Lee: Freedom’s Genuine Dawn

On January 20, 2022, the Baltimore Symphony premieres James Lee III’s Freedom’s Genuine Dawn with spoken word artist Wordsmith. Robert Trevino conducts the concert in Meyerhoff Symphony Hall. Co-commissioned by the Baltimore Symphony, Boston Symphony and the Rochester Philharmonic, the one-movement, 18-minute work is scored for narrator and orchestra, and features texts by African-American author, orator, and abolitionist Frederick Douglass along with poetry by Wordsmith. The concert repeats on January 23 at the Strathmore Music Center in Bethesda, MA.

Roberto Trevino. Photo: © Musacchio & Ianniello

Lee shares some insight into his newest orchestral work. “Freedom’s Genuine Dawn is inspired by the words of Frederick Douglass’ speech, ‘What to the Slave is the 4th of July.’ In his speech, it becomes apparent that Douglass did not feel that he, or his people, were included in the celebrations of independence. I used the pitches F-G-D in an ascending figure to represent ‘Freedom’s Genuine Dawn.’ One of Douglass’ chief questions was, ‘Are the great principles of political freedom and of natural justice, embodied in that Declaration of Independence, extended to us?’ In my title, I believe that it was Douglass’ desire that America would offer genuine freedom from all forms of slavery and that that day would not delay in becoming a reality. Using both Wordsmith’s and Frederick Douglass’ texts, I sought to lead the listener on a journey that evokes sentiments of the narrative. The work begins with a brief informative introduction by the narrator. This is then followed by a grandiose accent in the strings and other parts of the orchestra. As the work continues, the music comments on aspects of Frederick Douglass’ childhood, and then musical suggestions of celebratory, playful, and patriotic natures ensue as Mr. Douglass praised the founding fathers. This praise abruptly ends with a harmony that suggests he begins to enumerate the sins of the nation. The following musical episodes of fluctuating emotions finally arrive at a sense of hope and longing with the same pitches of F-G-D, but on a grander scale as the music ends and also hints at a prominent rhythm used by Aaron Copland in his work Lincoln Portrait.”

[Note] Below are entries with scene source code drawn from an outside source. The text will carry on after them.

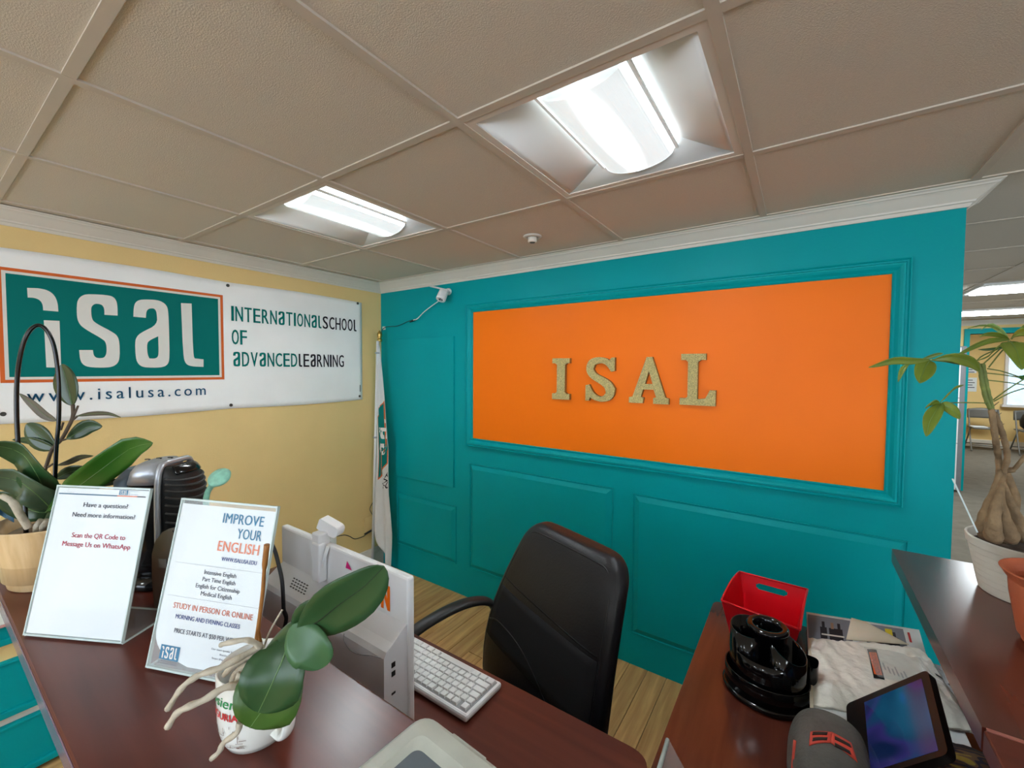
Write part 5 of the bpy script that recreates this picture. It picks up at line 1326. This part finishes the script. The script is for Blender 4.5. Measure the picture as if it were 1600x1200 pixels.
for k, a in enumerate((((1527,567,0),(1510,570,-.02),(1480,565,-.04),(1455,562,-.05)), ((1535,570,0),(1555,552,0),(1576,533,.01)), ((1545,574,0),(1560,555,0),(1579,533,.01)), ((1543,576,0),(1565,580,0),(1590,588,.0)), ((1543,583,0),(1570,586,0),(1604,592,0)),
                       ((1552,625,0),(1575,608,-.01),(1604,590,-.02)), ((1553,627,0),(1578,614,0),(1606,605,0)), ((1545,630,0),(1510,629,-.03),(1471,630,-.05)), ((1543,594,0),(1570,597,0),(1604,602,0)), ((1520,575,0),(1532,558,0),(1560,545,0)))):
    b = B(); b.tube(bez([T(*p) for p in a], 4), .0013 if k else .0022, 6); b.build('petiole', M_stemg, mt)
def ml_(pts, w_, sd=(.1,1,.4), m_=None, sh=.5):
    s_ = RT*sd[0]+UP*sd[1]-FW*sd[2]
    leaf('leaf', [T(*p) for p in pts], w_*.72/730, s_, m_ or M_leafy, mt, fold=.3, shape=sh, n=12)
ml_([(1453,562,-.05),(1425,564,-.06),(1395,563,-.07),(1357,574,-.08)], 17)
ml_([(1448,563,-.05),(1425,568,-.05),(1410,578,-.05),(1403,597,-.05)], 11, (.8,.5,.3))
ml_([(1452,564,-.05),(1445,575,-.06),(1440,588,-.07),(1437,599,-.08)], 34, (1,.1,.2), sh=.42)
ml_([(1458,562,-.05),(1485,558,-.05),(1515,566,-.03),(1530,580,-.01)], 24, (.1,1,.3))
ml_([(1440,561,-.05),(1452,557,-.05),(1462,554,-.05),(1473,552,-.05)], 9)
ml_([(1577,531,.0),(1545,532,-.01),(1518,542,-.02),(1489,558,-.03)], 15)
ml_([(1578,533,.0),(1560,540,-.03),(1545,555,-.04),(1528,563,-.05)], 8, (.5,.8,.3))
ml_([(1577,530,.0),(1558,523,.0),(1540,522,.0),(1530,526,0)], 11)
ml_([(1577,530,.02),(1560,514,.02),(1535,508,.02),(1512,513,.02)], 5, (.1,.8,.6))
ml_([(1576,530,.02),(1560,514,.02),(1545,507,.03),(1532,515,.03)], 10, (.1,.8,.6), mat('pale_leaf', (140,168,96), .4))
ml_([(1578,540,.0),(1560,544,.0),(1540,546,.0),(1528,546,0)], 7, m_=M_leafg)
ml_([(1580,536,-.02),(1588,548,-.05),(1592,562,-.07),(1596,578,-.08)], 46, (1,.1,.3), sh=.4)
ml_([(1580,530,.0),(1592,521,-.03),(1610,520,-.06),(1635,535,-.08)], 18)
ml_([(1580,530,.02),(1595,512,.02),(1615,508,.02),(1640,515,.02)], 12)
ml_([(1580,534,.0),(1592,540,-.02),(1606,552,-.04),(1622,575,-.05)], 16, (.7,.6,.3), m_=M_leafg)
ml_([(1590,588,.0),(1600,590,-.01),(1620,588,-.02),(1645,598,-.03)], 16, (.1,1,.3), m_=M_leafg)
ml_([(1470,630,-.05),(1461,645,-.07),(1452,660,-.08),(1447,682,-.09)], 26, (1,.35,.2))
ml_([(1471,630,-.05),(1482,636,-.07),(1492,645,-.08),(1500,655,-.09)], 20, (.5,.8,.3))
ml_([(1470,629,-.05),(1480,620,-.04),(1492,608,-.03),(1506,602,-.02)], 12, (.5,.8,.3))
ml_([(1468,630,-.05),(1458,628,-.05),(1450,632,-.05),(1445,638,-.05)], 14, (.3,.8,.4))
for k in range(5):
    b = B(); b.tube([T(1550+3*k,640+17*k-4), T(1556+4*k+5,636+17*k-8)], [.0015,.0006], 5); b.build('leaf_scar', M_trunk, mt)
b = B(); q0, q1 = T(1526,832,-.05), T(1487,748,-.06)
b.obox(q0, (q1-q0), V((.003,.0015,0)), V((0,.001,0))); tag(b.build('plant_label_stick', M_acryle), 'clear plastic plant label stick leaning in the ribbed pot', 'plant label')

# ================================================================== BACK AREA
t = thing('locker_stack', 'tall white locker column with triangular vents at the edge of the far opening', 'locker', (4.2,5.5,0))
LX = 4.375; LY = 5.47
b = B(); b.box((3.9,LY,.02), (LX+.05,YF-.035,1.86), .003); b.build('locker_body', mat('grey_locker_steel', (118,120,124), .4), t)
zs = [.03,.58,1.17,1.845]; 
zs = [ .03, ony(1501,693,LY).z, ony(1504,622,LY).z, 1.85]
for a, c_ in zip(zs, zs[1:]):
    b = B(); b.box((3.92,LY-.018,a+.004), (LX,LY,c_-.004), .003); d = b.build('locker_door', mat('white_locker_paint', (226,226,226), .35), t)
    b = B()
    for zz, sg in ((a+.03,1),(c_-.03,-1)):
        for k in range(6): b.box((LX-.10+.007*k,LY-.0195,zz+sg*.022*k-.004), (LX-.03,LY-.018,zz+sg*.022*k+.004))
    b.build('triangular_vent', M_grey, d)
# window with blinds in the far room
q = ony(1577,560,10.3); q2 = ony(1577,632,10.3); WX0 = q.x; WZ0 = q2.z; WZ1 = 1.95; WX1 = WX0+.95
b = B(); b.box((WX0-.05,10.29,WZ0-.05), (WX0,10.35,WZ1+.05)); b.box((WX1,10.29,WZ0-.05), (WX1+.05,10.35,WZ1+.05)); b.box((WX0,10.29,WZ1), (WX1,10.35,WZ1+.05)); b.box((WX0-.08,10.24,WZ0-.05), (WX1+.08,10.35,WZ0)); wn = struct(b.build('window_1', M_white))
b = B(); b.box((WX0,10.335,WZ0), (WX1,10.345,WZ1)); b.build('window_pane', mat('daylit_pane', (180,214,240), .3, emit=1.3), wn)
b = B(); k = 0; z = WZ0+.01
while z < WZ1-.01:
    b.obox(V((WX0+.01,10.30,z)), V((WX1-WX0-.02,0,0)), V((0,.02,.010)), V((0,0,.002))); z += .024
o = b.build('blind_slats', mat('blind_white', (226,232,236), .5), wn); o['kind'] = 'stuff'
for (x0, y0, x1, y1), s_ in (((1517,566,1526,583),'higher'), ((1517,590,1526,612),'lower')):
    a = ony(x0, y0, 10.33); c_ = ony(x1, y1, 10.33)
    t = thing('wall_notice', 'white paper notice on the far yellow wall beyond the opening, the %s one' % s_, 'notice', (a.x,10.34,c_.z))
    b = B(); b.box((a.x-.12,10.34,c_.z), (c_.x,10.348,a.z)); b.build('paper_sheet', M_paper, t)
    pr = Print(lambda u, v, n=0: V((u, 10.337-n, v)))
    for k in range(4): pr.rect(a.x-.10, a.z-.06-.05*k, a.x+(.06 if k % 2 else .03), a.z-.045-.05*k, I_ink)
    pr.build('printed_lines', t)
def folding_chair(loc, label):
    t = thing('folding_chair', label, 'chair', loc, 'grey folding chairs in the far room')
    Mg = mat('grey_chair_steel', (112,112,108), .4, metal=.3)
    for sx in (-1, 1):
        b = B(); b.tube(bez([(sx*.22,-.30,0),(sx*.215,-.12,.35),(sx*.20,.08,.80)]), .012); b.build('front_leg', Mg, t, local=True)
        b = B(); b.tube([(sx*.20,.25,0),(sx*.195,-.08,.44)], .012); b.build('rear_leg', Mg, t, local=True)
    b = B(); b.grid(lambda u, v: (-.215+.43*u, .07-.035*math.cos((u-.5)*PI)*-1+.02*v, .62+.2*v-.03*(2*u-1)**2*v), 12, 5, .012); b.build('backrest', Mg, t, local=True)
    b = B(); b.box((-.20,-.26,.43), (.20,.12,.455), .01); b.build('seat', Mg, t, local=True)
    b = B(); b.tube([(-.20,.20,.10),(.20,.20,.10)], .009); b.tube([(-.215,-.26,.12),(.215,-.26,.12)], .009); b.build('cross_bar', Mg, t, local=True)
    return t
q = ony(1534,704,9.9); folding_chair((q.x,9.85,0), 'grey steel folding chair in the far room, the one beside the locker column')
q = ony(1594,705,9.8); folding_chair((q.x+.12,9.75,0), 'grey steel folding chair in the far room under the blinds, with black bag')
q = ony(1534,658,9.75); b = B(); b.box((q.x-.16,9.62,.458), (q.x+.06,9.85,.475), .003); tag(b.build('paper_pad', M_paper), 'white paper pad lying on the far folding chair seat', 'paper')
q = ony(1600,648,9.65)
b = B(); b.lathe([(.10,.458),(.16,.52),(.17,.62),(.13,.74),(.05,.80),(.01,.81)], 20, c=(q.x+.13,9.68,0)); tag(b.build('black_bag', M_blackm), 'black bag sitting on the folding chair under the blinds', 'bag')
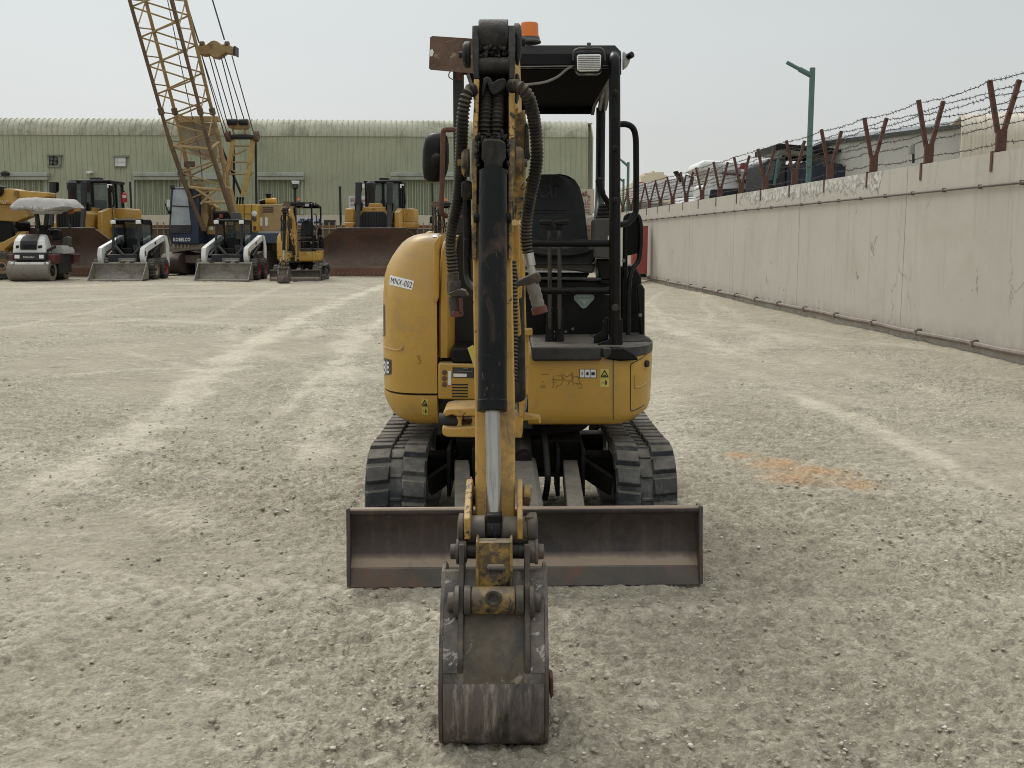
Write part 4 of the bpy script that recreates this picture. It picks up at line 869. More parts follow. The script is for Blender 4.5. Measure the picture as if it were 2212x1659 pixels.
P(MB().px([(968, 801), (974.5, 801), (974.5, 831), (967.5, 831)], Yp-.003, .006), 'white_label', white_st, sp, 0, 0)
# near-black block paints in the shade behind swing post and cab front
P(MB().px([(934, 861), (1150, 863), (1150, 925), (946, 925), (932, 915)], 5.34, .5), 'dark_void_block', ink, None, 0, 0)
# warning stickers
def warn(bv, q, parent=None, off=.002):
    s = P(decal(MB(), bv, q, off, 3, 4), 'warning_sticker', yellow_st, parent, 0, 0)
    mb = MB(); tri = [bil(q, .5, .08), bil(q, .9, .42), bil(q, .1, .42)]
    for a, b in zip(tri, tri[1:]+tri[:1]):
        p_, r_ = onsurf(bv, *a, off+.002), onsurf(bv, *b, off+.002)
        if p_ and r_: mb.tube([p_, r_], .0022, 4)
    for u, v, uu, vv in ((.35, .32, .65, .38), (.0, .485, 1., .505), (.55, .62, .65, .9), (.2, .76, .5, .80), (.66, .68, .76, .86)):
        decal(mb, bv, [bil(q, u, v), bil(q, uu, v), bil(q, uu, vv), bil(q, u, vv)], off+.001, 1, 1)
    P(mb, 'pictogram', ink, s, 0, 0); return s
warn(bb_, [(910.5, 859.5), (924, 861.5), (925, 896.5), (911.5, 893)])
# right front panel and side
def right_ring(x0, xf, xs, yf, ys_, z):
    out = [Vector((x0, yf, z)), Vector((xf-.03, yf, z))]
    for k in range(0, 13):
        t = k/12*math.pi/2; e = 2/2.3; out.append(Vector((xf+(xs-xf)*math.sin(t)**e, ys_-(ys_-yf)*math.cos(t)**e, z)))
    for k in range(1, 9):
        t = k/8*math.pi/2; out.append(Vector((xs-(xs-.15)*(1-math.cos(t))*.95, ys_+.92*math.sin(t), z)))
    out.append(Vector((x0, ys_+.92, z))); return out
x0 = W(1141, 830, 5.24).x; rr_ = []
for py, xf, xs, yf in ((918.5, 1322, 1345, 5.27), (914, 1323, 1368, 5.25), (896, 1324, 1391, 5.238), (880, 1324, 1396, 5.235), (800, 1325, 1398.5, 5.235), (772, 1325, 1398.5, 5.24), (764, 1325, 1398, 5.25), (757, 1325, 1397, 5.285)):
    z = zat(py, 5.24); xsw = (xs-CX)/F*5.85
    rr_.append(right_ring(x0, W(xf, py, 5.24).x, xsw, yf, 5.72, z))
rb = P(MB().loft(rr_), 'right_body_panel', yellow, None, 0, 50)
rbv = bvh(rb)
for pts in ([(1324.5, 760), (1324.5, 916)], ):
    mb = MB(); q = [onsurf(rbv, pts[0][0], pts[0][1]+(pts[1][1]-pts[0][1])*k/14, .0005) for k in range(15)]; mb.tube([p for p in q if p], .0022, 4); P(mb, 'panel_gap', ink, None, 0)
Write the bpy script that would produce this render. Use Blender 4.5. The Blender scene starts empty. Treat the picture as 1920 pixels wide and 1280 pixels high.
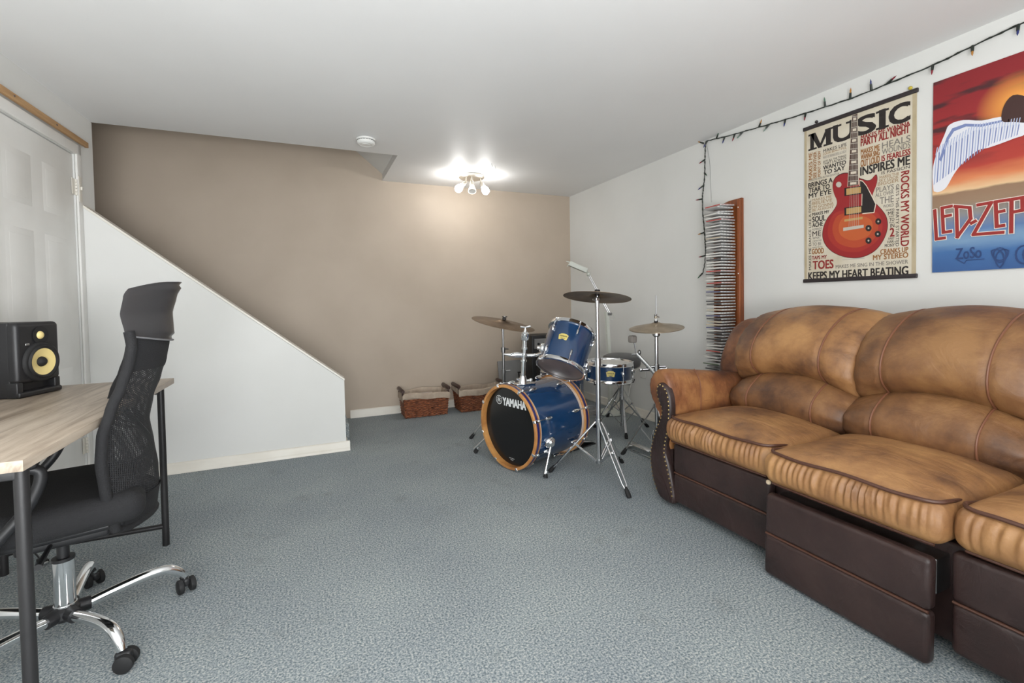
import bpy, bmesh, math, random
from mathutils import Vector, Matrix
random.seed(7)
SC = bpy.context.scene
COL = SC.collection
PI = math.pi

# ------------------------------------------------------------------ camera
cam_d = bpy.data.cameras.new('camera')
cam = bpy.data.objects.new('camera', cam_d)
COL.objects.link(cam)
SC.camera = cam
cam_d.sensor_width = 36.0
cam_d.lens = 873.2 * 36.0 / 1920.0
cam_d.shift_y = (588.16 - 640.0) / 1920.0
cam_d.clip_start = 0.02
_yaw, _pit, _rol = 0.41246, 0.026776, -0.01765
_f = Vector((math.sin(_yaw) * math.cos(_pit), math.cos(_yaw) * math.cos(_pit), -math.sin(_pit)))
_r = Vector((math.cos(_yaw), -math.sin(_yaw), 0))
_u = _r.cross(_f)
_r2 = _r * math.cos(_rol) + _u * math.sin(_rol)
_u2 = -_r * math.sin(_rol) + _u * math.cos(_rol)
mw = Matrix((_r2, _u2, -_f)).transposed().to_4x4()
mw.translation = Vector((0, 0, 1.08))
cam.matrix_world = mw

# ------------------------------------------------------------------ world, fill lights, exposure
w = bpy.data.worlds.new('sky')
SC.world = w
w.use_nodes = True
w.node_tree.nodes['Background'].inputs[0].default_value = (0.75, 0.85, 1.0, 1)
w.node_tree.nodes['Background'].inputs[1].default_value = 1.0
SC.view_settings.view_transform = 'Standard'
SC.view_settings.look = 'None'
SC.view_settings.gamma = 1.0
SC.view_settings.exposure = 0.13


def area_light(name, loc, rot, sx, sy, power, col):
    l = bpy.data.lights.new(name, 'AREA')
    l.shape = 'RECTANGLE'
    l.size, l.size_y, l.energy, l.color = sx, sy, power, col
    o = bpy.data.objects.new(name, l)
    o.location, o.rotation_euler = loc, rot
    COL.objects.link(o)
    return o


# unseen fill lights standing in for daylight at two added windows behind camera
area_light('window_daylight', (-0.15, -1.74, 1.45), (PI / 2, 0, 0), 1.3, 1.1, 9, (0.97, 0.985, 1.0))
area_light('window_daylight', (1.65, -1.74, 1.45), (PI / 2, 0, 0), 1.3, 1.1, 9, (0.97, 0.985, 1.0))
# added unseen fill light behind the camera, aimed up and forward at the ceiling
area_light('bounce_flash', (-0.1, -1.0, 0.75), (PI - 0.68, 0, 0.45), 1.8, 1.2, 132, (0.97, 0.985, 1.0))
BULB_STRENGTH = 74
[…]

More January news: On the 23rd, two concerts feature Lee’s music: the New York Flute club presents Julietta Curenton’s New York premiere of two movement’s from Niiji Memories (version for flute and piano), and clarinetist Anthony McGill joins the Pacific Quartet in Palm Beach (FL) for a performance of the composer’s Quintet for clarinet and String Quartet.